I did get some relief towards the end in the form of a torrential downpour. Seriously, it felt great, helped to quell my cramping (by cooling me down), and I was able to put out some actually effort in the last couple of miles. Which is good, because near the end I got passed by a couple of people, one of which in my class.

After 7+ hours on the bike (my actual time was much longer, because my GPS would stop recording while I was stopped at water stations, etc), I was NOT going to get passed in the last mile. I was able to keep the cramps at bay long enough to pull ahead on a climb, and stay ahead. The cramps came back in a BIG way just before the finish, and I nearly coasted the very last section--which was entirely flat, around a running track, but I kept my position, and, against all odd, came in 3rd in my class.

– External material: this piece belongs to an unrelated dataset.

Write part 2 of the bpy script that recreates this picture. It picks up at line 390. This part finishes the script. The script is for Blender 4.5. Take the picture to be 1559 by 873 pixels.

I never was able to get the giant, he came in 2nd, but I'm sure we'll meet again.

Until then, I've been working on repleting my essential nutrients. Yep, I got my bacon cheeseburger on my way home, yep, I've been drinking like fluids are going out of style, and the day AFTER the race, I literally could NOT eat enough salt. I was craving salt like you can't imagine. Everything I ate looked powder coated, but it was all delicious NaCl. Salt, salt, salt. Mmmmm.....

Anyway, to summarize, it was a long race, I had some fun, I sweat more than I believed possible, I had hours of cramps, the rigid fork was a mistake for an event this long, and I had a day of binge salt ingestion. Can't wait for 'cross season!